More funny money on Wall Street
Filed in archive markets by leon on November 14, 2007

Last week, I did a blog entry warning that wall street
faces a "level three storm" with a change in an accounting rule that will force banks to rate their assets according to how liquid they are. It ranges from "Level 1" to "Level 3". Assets at "Level 3" are based on "unobservable" inputs reflecting companies' "own assumptions" about the way assets would be priced. Translated into English, that means they do not get any value from objective sources, only from the model that the bank is using.

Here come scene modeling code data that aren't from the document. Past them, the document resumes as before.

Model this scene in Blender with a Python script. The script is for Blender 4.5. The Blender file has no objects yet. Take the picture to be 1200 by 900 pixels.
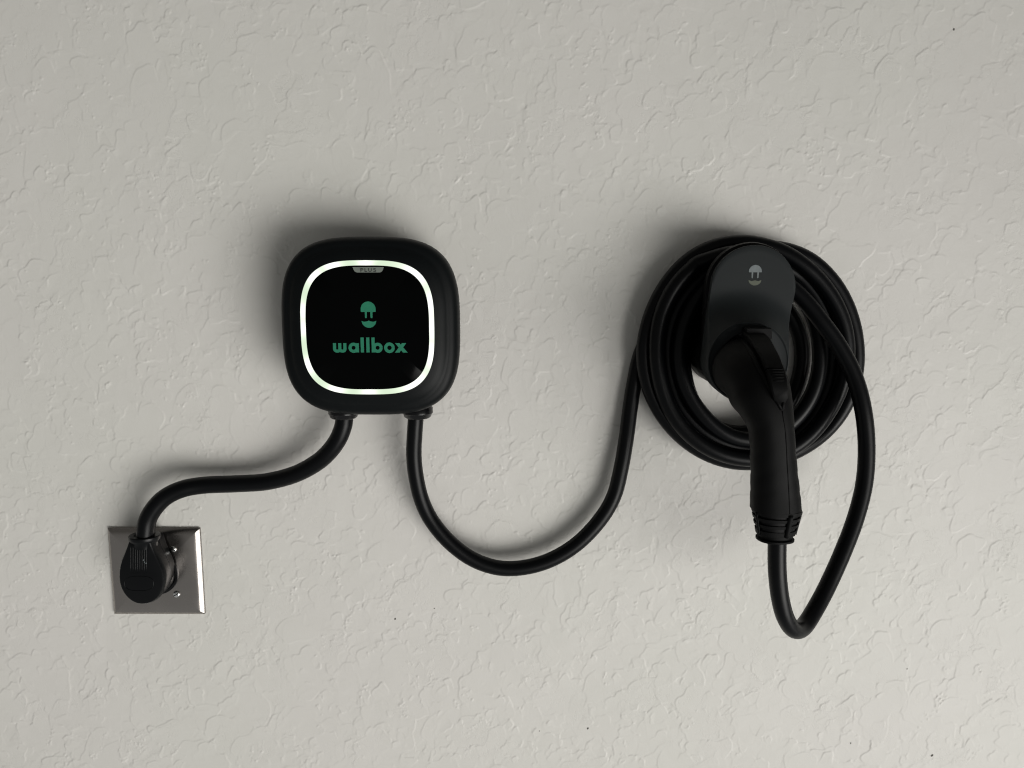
import bpy, math, random
import numpy as np
from mathutils import Vector, Matrix
random.seed(4); rng = np.random.default_rng(11)
S = bpy.context.scene
COL = S.collection
PI = math.pi

# ------------------------------------------------------------------ camera, light, exposure
D = 0.895                      # camera to wall, metres
FPX = 873.0                    # focal length in pixels of a 1200 px wide picture
PITCH = math.radians(8.0)      # looking slightly down
cam = bpy.data.cameras.new('camera'); co = bpy.data.objects.new('camera', cam); COL.objects.link(co)
cam.sensor_width = 36; cam.lens = 36*FPX/1200; cam.clip_start = 0.02; cam.clip_end = 50
co.location = (0, -D, 0); co.rotation_euler = (PI/2-PITCH, 0, 0)
S.camera = co
S.render.resolution_x = 1024; S.render.resolution_y = 768
S.view_settings.view_transform = 'Standard'; S.view_settings.look = 'None'
S.cycles.filter_width = 1.15
S.view_settings.exposure = 0; S.view_settings.gamma = 1

w = bpy.data.worlds.new('World'); S.world = w; w.use_nodes = True
_n = w.node_tree                # a dim garage: dark above, a floor lit by the daylight below
_tc = _n.nodes.new('ShaderNodeTexCoord'); _sx = _n.nodes.new('ShaderNodeSeparateXYZ'); _mr = _n.nodes.new('ShaderNodeMapRange')
_mr.inputs[1].default_value = -0.7; _mr.inputs[2].default_value = 0.5; _mr.interpolation_type = 'SMOOTHSTEP'
_cr = _n.nodes.new('ShaderNodeMix'); _cr.data_type = 'RGBA'
_cr.inputs[6].default_value = (0.30, 0.303, 0.298, 1); _cr.inputs[7].default_value = (0.115, 0.113, 0.106, 1)
_n.links.new(_tc.outputs['Generated'], _sx.inputs[0]); _n.links.new(_sx.outputs['Z'], _mr.inputs[0])
_n.links.new(_mr.outputs[0], _cr.inputs[0]); _n.links.new(_cr.outputs[2], _n.nodes['Background'].inputs[0])
_n.nodes['Background'].inputs[1].default_value = 1.0

def area(name, loc, target, sx, sy, power, col):
    l = bpy.data.lights.new(name, 'AREA'); l.shape = 'RECTANGLE'; l.size = sx; l.size_y = sy
    l.energy = power; l.color = col
    o = bpy.data.objects.new(name, l); COL.objects.link(o); o.location = loc
    d = Vector(target)-Vector(loc); o.rotation_euler = d.to_track_quat('-Z', 'Y').to_euler()
    return o
# daylight through the open garage door, low and to the right behind the camera
_l = area('door_daylight', (2.4, -2.9, -1.95), (-0.05, 0, -0.55), 3.3, 2.8, 34, (1.0, 0.980, 0.944)); _l.data.spread = math.radians(58)

# ------------------------------------------------------------------ helpers
cp, sp = math.cos(PITCH), math.sin(PITCH)
def P(px, py, d):
    """point of the place at distance d in front of the wall"""
    a = (px-600)/FPX; b = (450-py)/FPX
    rx, ry, rz = a, cp+sp*b, -sp+cp*b
    t = (D-d)/ry
    return Vector((rx*t, -d, rz*t))
def PX(x, py, d):
    v = P(600, py, d); v.x = x; return v

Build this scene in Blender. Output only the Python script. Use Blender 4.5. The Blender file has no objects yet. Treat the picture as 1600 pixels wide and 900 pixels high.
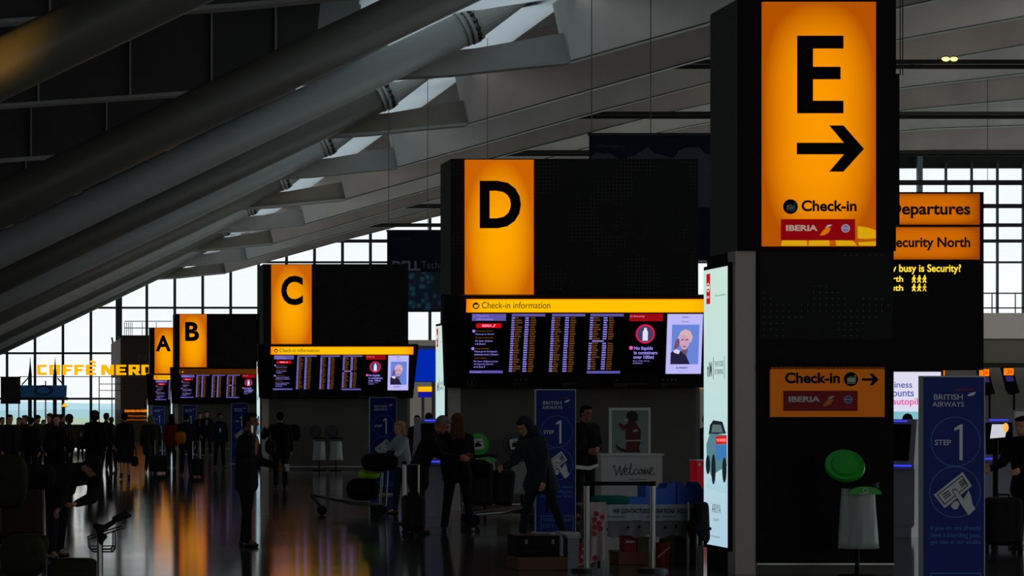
import bpy, bmesh, math, random
from mathutils import Vector, Matrix, Quaternion
R = math.radians
random.seed(7)
SC = bpy.context.scene
COL = SC.collection

# ------------------------------------------------------------------ camera, exposure, sky, window light
F = 3720.0          # focal length in pixels of the 1600 px frame
CAMZ = 1.70         # eye height
HZ = 646.0          # horizon row
VX = -5.0           # column the hall recedes towards
cam_d = bpy.data.cameras.new('camera'); cam = bpy.data.objects.new('camera', cam_d); COL.objects.link(cam)
cam.location = (0, 0, CAMZ); cam.rotation_euler = (R(90), 0, 0)
cam_d.sensor_width = 36; cam_d.lens = F / 1600 * 36
cam_d.shift_x = (800 - VX) / 1600; cam_d.shift_y = (HZ - 450) / 1600
cam_d.clip_start = .1; cam_d.clip_end = 6000
SC.camera = cam
SC.view_settings.view_transform = 'Standard'; SC.view_settings.look = 'None'
SC.view_settings.exposure = 0.0; SC.view_settings.gamma = 1.0; SC.view_settings.use_curve_mapping = False
SC.cycles.max_bounces = 8; SC.cycles.diffuse_bounces = 4; SC.cycles.glossy_bounces = 4
SC.cycles.transparent_max_bounces = 12; SC.cycles.transmission_bounces = 4
SC.cycles.sample_clamp_indirect = 4.0

w = bpy.data.worlds.new('overcast_sky'); SC.world = w; w.use_nodes = True
bg = w.node_tree.nodes['Background']; bg.inputs[0].default_value = (.95, .985, 1.0, 1); bg.inputs[1].default_value = 1.08

def area(name, loc, rot, sx, sy, power, col):
    d = bpy.data.lights.new(name, 'AREA'); d.shape = 'RECTANGLE'; d.size = sx; d.size_y = sy
    d.energy = power; d.color = col
    o = bpy.data.objects.new(name, d); COL.objects.link(o); o.location = loc; o.rotation_euler = rot
    return o
# area lamps for overcast daylight at assumed, unseen glazing: near gable behind the camera, right long side
DAY_BACK, DAY_RIGHT = 420, 8600
area('daylight_near_gable', (30, -42, 9), (R(90), 0, R(0)), 70, 12, DAY_BACK, (.9, .97, 1))
def warm(name, loc, rot, power, ang, col):
    d = bpy.data.lights.new(name, 'SPOT'); d.energy = power; d.color = col; d.spot_size = R(ang); d.spot_blend = .8; d.shadow_soft_size = .4
    o = bpy.data.objects.new(name, d); COL.objects.link(o); o.location = loc; o.rotation_euler = rot
warm('assumed_amber_uplight', (-.7, 40, 5.6), (R(122), 0, R(-3)), 3200, 24, (1, .5, .06))      # unseen lamp added as the assumed source of the amber glow on the near strut
warm('assumed_cafe_uplight', (-9, 150, 3), (R(176), 0, 0), 900, 110, (1, .55, .25))           # unseen spot added for assumed warm cafe light on the far struts
lf = area('left_side_fill', (-24, 95, 4), (R(90), 0, R(-90)), 170, 5, 1000, (.9, .97, 1)); lf.data.spread = R(120)   # unseen fill lamp added to lighten left-facing sides
area('daylight_right_facade', (118, 110, 12), (R(90), 0, R(90)), 200, 16, DAY_RIGHT, (.9, .97, 1))

# ------------------------------------------------------------------ materials
def lin(c):
    return tuple(((v / 255) / 12.92 if v / 255 <= .04045 else ((v / 255 + .055) / 1.055) ** 2.4) for v in c)
_M = {}
def mat(name, rgb=(128, 128, 128), rough=.6, metal=0., spec=.5, emit=None, es=1.0, alpha=None, noise=0, lin_rgb=None):
    if name in _M: return _M[name]
    m = bpy.data.materials.new(name); m.use_nodes = True; _M[name] = m
    b = m.node_tree.nodes['Principled BSDF']
    c = lin_rgb or lin(rgb)
    b.inputs['Base Color'].default_value = (*c, 1)
    b.inputs['Roughness'].default_value = rough; b.inputs['Metallic'].default_value = metal
    b.inputs['Specular IOR Level'].default_value = spec
    if emit is not None:
        b.inputs['Emission Color'].default_value = (*lin(emit), 1); b.inputs['Emission Strength'].default_value = es
    if alpha is not None: b.inputs['Alpha'].default_value = alpha
    if noise:
        nt = m.node_tree; tc = nt.nodes.new('ShaderNodeTexCoord'); n = nt.nodes.new('ShaderNodeTexNoise')
        n.inputs['Scale'].default_value = noise; n.inputs['Detail'].default_value = 5
        mx = nt.nodes.new('ShaderNodeMix'); mx.data_type = 'RGBA'
        mx.inputs[6].default_value = (*[v * .7 for v in c], 1); mx.inputs[7].default_value = (*[min(1, v * 1.25) for v in c], 1)
        nt.links.new(tc.outputs['Object'], n.inputs['Vector']); nt.links.new(n.outputs['Fac'], mx.inputs[0])
        nt.links.new(mx.outputs[2], b.inputs['Base Color'])
    return m
def glow(name, rgb, s=1.0):                      # something that gives off light
    return mat(name, (3, 3, 3), .6, spec=.05, emit=rgb, es=s)
def nodes(m): return m.node_tree, m.node_tree.nodes['Principled BSDF']

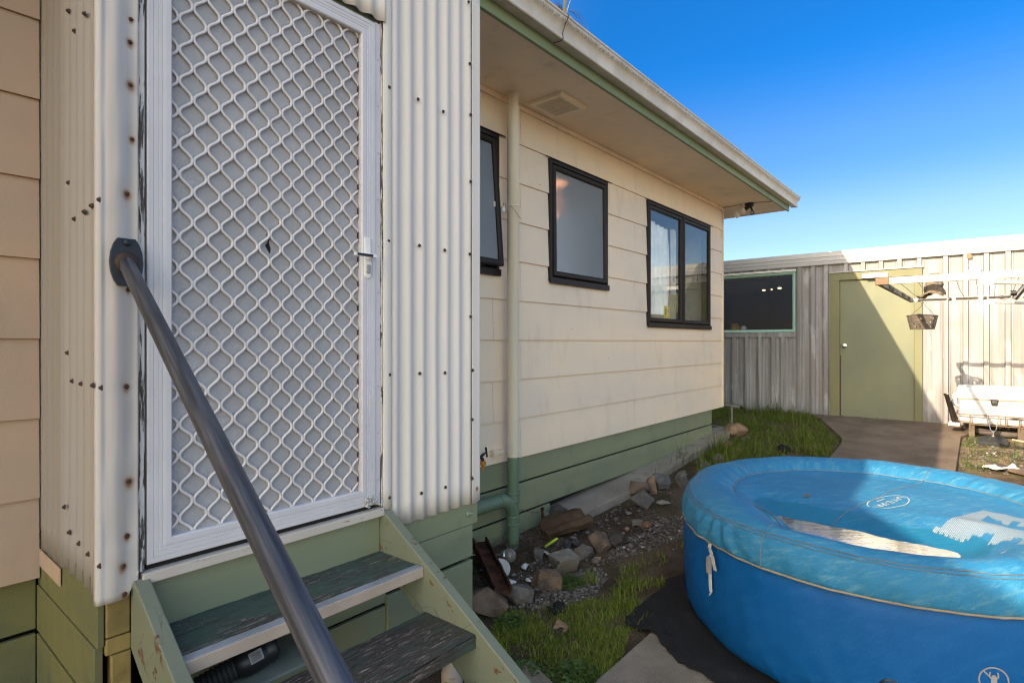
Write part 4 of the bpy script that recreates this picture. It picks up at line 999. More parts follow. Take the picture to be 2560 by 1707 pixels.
m = MB(); m.box(XS - .06, XS - .0, -4.8, 7.5, -1.175, -1.13); m.build('base_plate', 'dark_gap', shed)
# inside the shed window
m = MB(); m.lathe([(.040, 0), (.052, .012), (.050, .055), (.060, .10), (.066, .105)], (9.53, 3.17, .185), n=16); m.box(9.50, 9.56, 3.09, 3.11, .2, .26); o = m.build('yellow_mug', 'mug_yellow', None, smooth=True, loc=(9.53, 3.17, .185)); tag(o, 'small yellow mug on the sill inside the shed window', 'mug')
m = MB(); m.lathe([(.03, 0), (.05, .02), (.045, .05), (.015, .075)], (9.54, 3.02, .182), n=12); o = m.build('ornament', 'icebox_white', None, smooth=True, loc=(9.54, 3.02, .182)); tag(o, 'little white ornament beside the yellow mug in the shed window', 'ornament')
m = MB(); m.box(9.50, 9.60, 2.3, 3.7, .150, .181); m.build('inner_sill', 'brown_box', wn)
for y, z, s in ((2.80, .835, .022), (2.68, .842, .014), (2.56, .855, .026)):  # glowing bulbs added to stand in for reflections in the pane
    m = MB(); m.lathe([(.0, -s * .4), (s, -s * .3), (s * 1.2, 0), (s * .9, s * .5), (.0, s * .6)], (9.80, y - .02, z), n=12)
    o = m.build('reflection_bulb', 'reflection_glow', None, smooth=True, loc=(9.8, y - .02, z)); tag(o, {2.80: 'bulb added for a reflection in the dark shed window, leftmost of three', 2.68: 'faintest bulb added for a reflection in the shed window, between the other two', 2.56: 'brightest bulb added for a reflection in the dark shed window, nearest its right edge'}[y], 'lamp', 'bulbs added for reflections in the shed window')
    m = MB(); m.tube([(9.80, y - .02, z + s * .5), (9.80, y - .02, 1.24)], .003, 5); m.build('added_bulb_cord', 'dark_gap', o)

# ------------------------------------------------------------------ clothesline with basket and rag
cl = thing('clothesline', 'white fold down clothesline frame standing in front of the shed door', 'clothesline', (6.7, -.75, gz(6.7)))
NX, FX, ZC, YC = 5.345, 8.03, .475, .655
m = MB(); m.box(NX - .016, NX + .016, -.80, YC - .075, ZC - .027, ZC + .027); m.build('arm', 'clothesline_white', cl, bevel=.003)
m = MB(); m.box(NX - .018, NX + .018, YC - .078, YC + .016, ZC - .029, ZC + .029); m.build('corner_cap', 'tan_rail', cl, bevel=.004)
m = MB(); m.box(NX + .01, FX, YC - .018, YC + .014, ZC - .024, ZC + .020); m.build('front_bar', 'clothesline_dark', cl, bevel=.003)
m = MB()
for x in (5.9, 5.98, 6.06, 6.14, 6.9, 6.98, 7.06, 7.5, 7.58): m.box(x, x + .04, YC - .026, YC - .0185, ZC - .020, ZC + .016)
m.build('line_hooks', 'black_plastic', cl)
m = MB(); m.box(FX - .014, FX + .014, -.80, YC + .012, ZC - .020, ZC + .020); m.build('arm', 'clothesline_white', cl, bevel=.003)
m = MB()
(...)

Simply put, that means they are subject to the valuation of the institution holding them, which means their value could be written up in good times, delivering huge bonuses when there is an increase in capital value. It also means they could be overvalued in the event of a downturn, possibly even illiquid. This not only applies to subprime investments. It can cover the entire food chain of securitized assets.Now, Bloomberg reports that Goldman Sachs is holding a bigger proportion of Level 3 assets than Citigroup and Merrill Lynch. Still, The Wall Street Journal reports that it doesn't seem to have had any impact on the investment bank. It's still a star, reports the WSJ, because it has gone short on mortgage-related investments and maintained relatively small holdings of collateralized debt obligations, or CDOs. Goldman Chief Executive Lloyd Blankfein insists the shorting strategy will continue, which means they will continue to take a bearish stance on the mortgage market, and there will be no writedowns. Still, the amount of Level 3 assets on its books suggests we need to watch this space.
And meanwhile, the subprime carnage continues to roll through Wall Street and global markets with the Bank of America announcing it will take a $3 billion writedown and Mizuho Financial Group, Japan's second-biggest bank, taking a hit. That's significant because until now, Japanese banks have been relatively unscathed by the subprime fallout.
Just another development confirming my view that if a financial adviser flaps his lips on Wall Street, it will send shock waves right around the world.